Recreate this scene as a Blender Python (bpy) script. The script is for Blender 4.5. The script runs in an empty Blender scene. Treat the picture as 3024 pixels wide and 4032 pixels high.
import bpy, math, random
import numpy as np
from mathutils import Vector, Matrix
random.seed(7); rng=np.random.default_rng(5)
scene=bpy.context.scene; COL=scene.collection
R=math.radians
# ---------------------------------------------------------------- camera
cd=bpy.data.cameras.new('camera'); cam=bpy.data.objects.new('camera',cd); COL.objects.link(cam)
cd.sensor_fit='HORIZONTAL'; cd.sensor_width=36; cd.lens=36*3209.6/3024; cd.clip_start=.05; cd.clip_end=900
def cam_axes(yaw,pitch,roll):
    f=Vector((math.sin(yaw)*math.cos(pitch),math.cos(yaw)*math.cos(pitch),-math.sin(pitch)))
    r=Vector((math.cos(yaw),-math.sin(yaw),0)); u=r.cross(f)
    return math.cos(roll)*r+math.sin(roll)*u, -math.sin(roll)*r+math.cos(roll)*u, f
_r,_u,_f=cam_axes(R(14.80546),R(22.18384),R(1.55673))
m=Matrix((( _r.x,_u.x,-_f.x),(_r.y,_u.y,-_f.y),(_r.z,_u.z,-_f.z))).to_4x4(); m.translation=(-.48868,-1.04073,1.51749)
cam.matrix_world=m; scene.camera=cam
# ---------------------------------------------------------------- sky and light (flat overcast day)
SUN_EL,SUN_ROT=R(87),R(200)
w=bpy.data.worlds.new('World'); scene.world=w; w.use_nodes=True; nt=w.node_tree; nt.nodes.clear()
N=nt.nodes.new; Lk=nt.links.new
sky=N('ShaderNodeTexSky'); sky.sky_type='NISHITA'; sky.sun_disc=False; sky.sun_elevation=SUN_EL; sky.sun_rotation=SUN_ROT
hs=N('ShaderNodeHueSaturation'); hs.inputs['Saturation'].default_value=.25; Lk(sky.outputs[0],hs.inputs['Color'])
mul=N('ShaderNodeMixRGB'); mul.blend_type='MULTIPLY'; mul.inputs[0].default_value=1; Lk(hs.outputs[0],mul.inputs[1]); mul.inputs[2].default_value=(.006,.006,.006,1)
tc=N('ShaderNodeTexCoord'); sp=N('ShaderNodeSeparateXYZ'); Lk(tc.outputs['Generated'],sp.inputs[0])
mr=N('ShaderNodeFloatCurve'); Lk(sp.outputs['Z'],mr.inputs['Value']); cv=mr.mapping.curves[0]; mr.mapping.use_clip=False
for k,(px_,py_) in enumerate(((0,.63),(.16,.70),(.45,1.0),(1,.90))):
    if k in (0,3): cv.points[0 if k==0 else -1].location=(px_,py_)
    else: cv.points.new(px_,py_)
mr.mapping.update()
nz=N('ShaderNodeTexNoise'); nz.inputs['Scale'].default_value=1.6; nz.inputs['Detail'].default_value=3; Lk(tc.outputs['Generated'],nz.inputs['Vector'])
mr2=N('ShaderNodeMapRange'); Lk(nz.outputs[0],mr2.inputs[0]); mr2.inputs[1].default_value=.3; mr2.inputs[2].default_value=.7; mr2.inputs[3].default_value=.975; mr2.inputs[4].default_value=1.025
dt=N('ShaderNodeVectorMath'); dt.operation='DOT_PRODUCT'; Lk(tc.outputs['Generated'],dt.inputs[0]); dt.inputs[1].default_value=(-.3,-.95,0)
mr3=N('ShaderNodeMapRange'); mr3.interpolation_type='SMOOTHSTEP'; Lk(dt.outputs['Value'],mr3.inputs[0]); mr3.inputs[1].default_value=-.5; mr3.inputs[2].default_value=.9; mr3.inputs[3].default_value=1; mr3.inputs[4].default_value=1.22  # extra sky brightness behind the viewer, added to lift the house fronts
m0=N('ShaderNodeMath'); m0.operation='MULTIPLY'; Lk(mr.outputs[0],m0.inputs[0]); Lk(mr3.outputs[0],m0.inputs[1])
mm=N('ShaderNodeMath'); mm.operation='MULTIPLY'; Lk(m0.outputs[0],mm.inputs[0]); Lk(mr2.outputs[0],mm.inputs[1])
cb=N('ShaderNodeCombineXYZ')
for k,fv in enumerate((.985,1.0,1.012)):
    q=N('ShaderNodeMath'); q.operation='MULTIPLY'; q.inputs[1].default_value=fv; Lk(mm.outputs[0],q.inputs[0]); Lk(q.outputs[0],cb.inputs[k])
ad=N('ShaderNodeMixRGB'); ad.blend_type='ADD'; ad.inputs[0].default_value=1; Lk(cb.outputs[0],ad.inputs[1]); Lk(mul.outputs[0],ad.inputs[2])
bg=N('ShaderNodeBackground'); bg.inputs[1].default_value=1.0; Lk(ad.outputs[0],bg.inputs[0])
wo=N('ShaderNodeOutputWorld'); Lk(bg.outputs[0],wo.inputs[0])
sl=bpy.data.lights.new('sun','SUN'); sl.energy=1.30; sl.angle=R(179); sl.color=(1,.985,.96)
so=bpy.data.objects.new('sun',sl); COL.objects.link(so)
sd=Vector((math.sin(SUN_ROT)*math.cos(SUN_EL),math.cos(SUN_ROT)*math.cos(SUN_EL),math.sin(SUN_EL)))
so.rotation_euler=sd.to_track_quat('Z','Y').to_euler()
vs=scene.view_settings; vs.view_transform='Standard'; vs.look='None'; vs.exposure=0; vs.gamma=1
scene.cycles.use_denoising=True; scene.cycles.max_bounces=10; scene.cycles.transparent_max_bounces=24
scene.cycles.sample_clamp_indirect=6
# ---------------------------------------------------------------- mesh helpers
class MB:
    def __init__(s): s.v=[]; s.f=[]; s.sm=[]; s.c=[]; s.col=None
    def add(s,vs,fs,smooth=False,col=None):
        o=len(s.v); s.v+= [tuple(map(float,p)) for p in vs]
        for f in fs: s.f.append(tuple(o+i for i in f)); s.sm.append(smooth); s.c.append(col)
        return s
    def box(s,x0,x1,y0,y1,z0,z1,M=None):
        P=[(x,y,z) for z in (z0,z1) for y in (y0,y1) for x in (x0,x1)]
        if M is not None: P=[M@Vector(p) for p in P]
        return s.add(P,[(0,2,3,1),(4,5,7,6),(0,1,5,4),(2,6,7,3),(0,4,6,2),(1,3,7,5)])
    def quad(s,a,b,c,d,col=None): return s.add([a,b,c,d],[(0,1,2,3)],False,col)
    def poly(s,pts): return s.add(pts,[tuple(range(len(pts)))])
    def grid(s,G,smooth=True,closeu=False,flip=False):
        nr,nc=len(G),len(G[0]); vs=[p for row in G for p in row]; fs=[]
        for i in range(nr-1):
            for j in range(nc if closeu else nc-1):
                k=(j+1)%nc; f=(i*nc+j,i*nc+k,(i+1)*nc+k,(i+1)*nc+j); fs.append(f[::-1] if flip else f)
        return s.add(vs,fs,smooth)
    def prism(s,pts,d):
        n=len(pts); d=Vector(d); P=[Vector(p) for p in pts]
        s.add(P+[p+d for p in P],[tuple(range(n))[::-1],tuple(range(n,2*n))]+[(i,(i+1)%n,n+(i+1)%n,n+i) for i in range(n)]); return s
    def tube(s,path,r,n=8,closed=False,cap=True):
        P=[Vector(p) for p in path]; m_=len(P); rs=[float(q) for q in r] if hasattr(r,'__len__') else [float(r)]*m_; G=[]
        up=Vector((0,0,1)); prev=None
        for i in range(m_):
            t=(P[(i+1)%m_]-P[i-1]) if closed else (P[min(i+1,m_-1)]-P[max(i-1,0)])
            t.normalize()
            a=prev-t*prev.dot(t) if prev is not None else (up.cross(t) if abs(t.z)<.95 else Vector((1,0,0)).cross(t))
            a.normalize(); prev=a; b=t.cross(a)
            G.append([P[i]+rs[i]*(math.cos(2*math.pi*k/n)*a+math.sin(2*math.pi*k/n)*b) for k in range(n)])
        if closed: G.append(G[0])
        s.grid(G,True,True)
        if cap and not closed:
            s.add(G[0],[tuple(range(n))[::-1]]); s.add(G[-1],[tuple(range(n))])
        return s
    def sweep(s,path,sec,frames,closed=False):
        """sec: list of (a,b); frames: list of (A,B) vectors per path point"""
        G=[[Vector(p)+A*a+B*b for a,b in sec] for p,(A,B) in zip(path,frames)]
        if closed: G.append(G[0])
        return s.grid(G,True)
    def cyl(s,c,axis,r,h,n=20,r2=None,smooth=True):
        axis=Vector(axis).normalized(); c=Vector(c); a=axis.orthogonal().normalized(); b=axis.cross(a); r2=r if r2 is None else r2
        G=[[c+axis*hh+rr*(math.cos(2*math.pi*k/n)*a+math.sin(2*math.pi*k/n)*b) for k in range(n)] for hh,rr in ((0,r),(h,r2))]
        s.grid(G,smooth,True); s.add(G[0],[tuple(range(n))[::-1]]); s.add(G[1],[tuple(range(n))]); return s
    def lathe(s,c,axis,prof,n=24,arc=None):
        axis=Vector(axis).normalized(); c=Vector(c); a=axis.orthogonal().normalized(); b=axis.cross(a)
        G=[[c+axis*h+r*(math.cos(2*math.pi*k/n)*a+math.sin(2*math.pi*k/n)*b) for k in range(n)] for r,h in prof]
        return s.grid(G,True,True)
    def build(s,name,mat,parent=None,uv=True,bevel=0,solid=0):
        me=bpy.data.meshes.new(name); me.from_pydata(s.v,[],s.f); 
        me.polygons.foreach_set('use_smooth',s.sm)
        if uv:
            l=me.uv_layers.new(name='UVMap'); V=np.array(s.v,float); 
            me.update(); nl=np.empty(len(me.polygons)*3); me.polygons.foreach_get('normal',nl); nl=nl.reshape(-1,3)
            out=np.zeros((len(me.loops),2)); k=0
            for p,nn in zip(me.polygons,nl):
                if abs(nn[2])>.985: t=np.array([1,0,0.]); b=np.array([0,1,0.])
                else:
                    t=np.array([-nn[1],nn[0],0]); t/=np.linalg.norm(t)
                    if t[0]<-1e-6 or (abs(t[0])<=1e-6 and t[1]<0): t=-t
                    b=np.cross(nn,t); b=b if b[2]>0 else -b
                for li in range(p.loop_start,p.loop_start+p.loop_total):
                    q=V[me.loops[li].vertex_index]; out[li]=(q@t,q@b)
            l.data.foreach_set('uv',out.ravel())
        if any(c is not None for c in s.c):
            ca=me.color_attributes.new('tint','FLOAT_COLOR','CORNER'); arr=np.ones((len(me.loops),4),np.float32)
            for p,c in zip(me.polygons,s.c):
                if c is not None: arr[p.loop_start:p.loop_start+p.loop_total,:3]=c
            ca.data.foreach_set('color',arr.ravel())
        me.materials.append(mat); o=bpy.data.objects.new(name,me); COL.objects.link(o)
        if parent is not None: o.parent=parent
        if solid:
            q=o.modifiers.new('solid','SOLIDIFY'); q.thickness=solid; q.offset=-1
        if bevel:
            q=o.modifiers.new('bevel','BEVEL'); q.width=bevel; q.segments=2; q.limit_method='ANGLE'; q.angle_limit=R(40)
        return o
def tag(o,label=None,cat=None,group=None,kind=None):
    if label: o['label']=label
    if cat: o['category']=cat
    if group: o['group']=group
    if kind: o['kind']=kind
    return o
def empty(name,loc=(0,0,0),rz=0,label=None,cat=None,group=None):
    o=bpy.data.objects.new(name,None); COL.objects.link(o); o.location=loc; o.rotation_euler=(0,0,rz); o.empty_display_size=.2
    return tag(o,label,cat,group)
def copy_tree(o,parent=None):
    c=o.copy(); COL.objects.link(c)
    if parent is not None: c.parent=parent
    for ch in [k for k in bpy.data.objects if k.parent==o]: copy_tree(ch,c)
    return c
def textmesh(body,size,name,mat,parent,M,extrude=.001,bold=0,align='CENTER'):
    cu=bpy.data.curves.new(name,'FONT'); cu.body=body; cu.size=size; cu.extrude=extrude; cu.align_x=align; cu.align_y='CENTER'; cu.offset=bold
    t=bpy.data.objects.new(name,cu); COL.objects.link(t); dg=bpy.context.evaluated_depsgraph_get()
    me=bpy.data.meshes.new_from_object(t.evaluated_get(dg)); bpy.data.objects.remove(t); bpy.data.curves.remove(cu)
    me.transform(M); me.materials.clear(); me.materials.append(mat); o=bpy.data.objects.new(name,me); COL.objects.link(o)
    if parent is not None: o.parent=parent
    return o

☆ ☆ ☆

» REQUIRED TASK
Copy, from the material above, each line in which the string "scene" occurs.

» RESULT
Recreate this scene as a Blender Python (bpy) script. The script is for Blender 4.5. The script runs in an empty Blender scene. Treat the picture as 3024 pixels wide and 4032 pixels high.
scene=bpy.context.scene; COL=scene.collection
cam.matrix_world=m; scene.camera=cam
w=bpy.data.worlds.new('World'); scene.world=w; w.use_nodes=True; nt=w.node_tree; nt.nodes.clear()
vs=scene.view_settings; vs.view_transform='Standard'; vs.look='None'; vs.exposure=0; vs.gamma=1
scene.cycles.use_denoising=True; scene.cycles.max_bounces=10; scene.cycles.transparent_max_bounces=24
scene.cycles.sample_clamp_indirect=6